Marginal Private Cost (MPC)
The cost borne solely by the producer of one additional unit of output, excluding external costs.
Marginal External Cost (MEC)
The additional cost imposed on third parties from the production or consumption of one more unit.
Marginal Social Cost (MSC)
The total cost to society of producing one additional unit. MSC = MPC + MEC.
Marginal Private Benefit (MPB)
The additional benefit received solely by the individual consumer from one more unit.
Marginal External Benefit (MEB)
The additional benefit conferred on third parties from the production or consumption of one more unit.

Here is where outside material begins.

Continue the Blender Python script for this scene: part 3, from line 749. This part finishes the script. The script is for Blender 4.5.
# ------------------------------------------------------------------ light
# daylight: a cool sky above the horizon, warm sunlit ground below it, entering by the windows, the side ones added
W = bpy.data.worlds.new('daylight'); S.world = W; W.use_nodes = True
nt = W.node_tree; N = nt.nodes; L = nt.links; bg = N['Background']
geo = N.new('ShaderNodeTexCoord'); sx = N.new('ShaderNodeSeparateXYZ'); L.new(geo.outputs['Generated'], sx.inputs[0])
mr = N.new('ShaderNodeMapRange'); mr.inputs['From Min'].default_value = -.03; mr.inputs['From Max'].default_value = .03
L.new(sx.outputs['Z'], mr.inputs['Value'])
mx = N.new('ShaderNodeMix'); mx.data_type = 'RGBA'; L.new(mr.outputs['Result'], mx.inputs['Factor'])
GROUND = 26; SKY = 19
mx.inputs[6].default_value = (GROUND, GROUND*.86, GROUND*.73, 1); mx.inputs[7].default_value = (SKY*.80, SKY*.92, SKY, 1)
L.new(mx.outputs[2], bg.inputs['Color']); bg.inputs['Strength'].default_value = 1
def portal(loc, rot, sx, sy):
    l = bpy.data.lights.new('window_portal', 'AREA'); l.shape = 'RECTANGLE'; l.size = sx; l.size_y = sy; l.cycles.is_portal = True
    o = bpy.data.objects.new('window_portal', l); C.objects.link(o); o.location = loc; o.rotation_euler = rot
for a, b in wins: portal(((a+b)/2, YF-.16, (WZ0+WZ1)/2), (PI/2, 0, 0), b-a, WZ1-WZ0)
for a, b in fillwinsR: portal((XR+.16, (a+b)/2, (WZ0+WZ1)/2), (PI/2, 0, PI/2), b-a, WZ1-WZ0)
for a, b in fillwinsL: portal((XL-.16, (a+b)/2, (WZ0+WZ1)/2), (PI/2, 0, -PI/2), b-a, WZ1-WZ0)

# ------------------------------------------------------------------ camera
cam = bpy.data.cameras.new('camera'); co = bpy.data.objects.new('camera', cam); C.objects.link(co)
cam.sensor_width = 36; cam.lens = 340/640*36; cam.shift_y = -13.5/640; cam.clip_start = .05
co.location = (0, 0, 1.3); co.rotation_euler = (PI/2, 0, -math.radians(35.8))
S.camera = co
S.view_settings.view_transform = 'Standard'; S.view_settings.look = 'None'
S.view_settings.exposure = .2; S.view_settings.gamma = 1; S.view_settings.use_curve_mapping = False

Marginal Social Benefit (MSB)
The total benefit to society from consuming one additional unit. MSB = MPB + MEB.
Social Optimum
The output level at which MSB = MSC. This maximises social welfare.
Market Optimum
The output level determined by the free market where MPB = MPC. Diverges from the social optimum when externalities exist.
Demerit Good
A good overconsumed relative to the social optimum because consumers underestimate its negative effects or fail to account for negative externalities.
Merit Good
A good underconsumed relative to the social optimum because positive externalities or imperfect information lead to underprovision.
Pigouvian Tax
A tax set equal to the MEC of production, internalising the negative externality by shifting the supply curve leftward to the social optimum.
Pigouvian Subsidy
A subsidy equal to the MEB of consumption, shifting demand or supply rightward to the social optimum.
Tradeable Emission Permits (Cap and Trade)
The government sets a cap on total pollution, distributes permits to firms, and allows trading. Firms with low abatement costs sell permits to those with high costs.
Common Pool Resource
A resource that is non-excludable and rivalrous. One person's use reduces availability to others and it is difficult to prevent access.
Tragedy of the Commons
The tendency for common pool resources to be overexploited because each individual ignores the full social cost their use imposes on others.
[HL] Welfare Loss — Negative Externality
The deadweight loss triangle between Qm and Qopt, bounded by MSC above and MPB below. Represents the net cost of overproduction to society.
[HL] Welfare Loss — Positive Externality
The deadweight loss triangle between Qm and Qopt, bounded by MSB above and MPB below. Represents the net loss from underconsumption.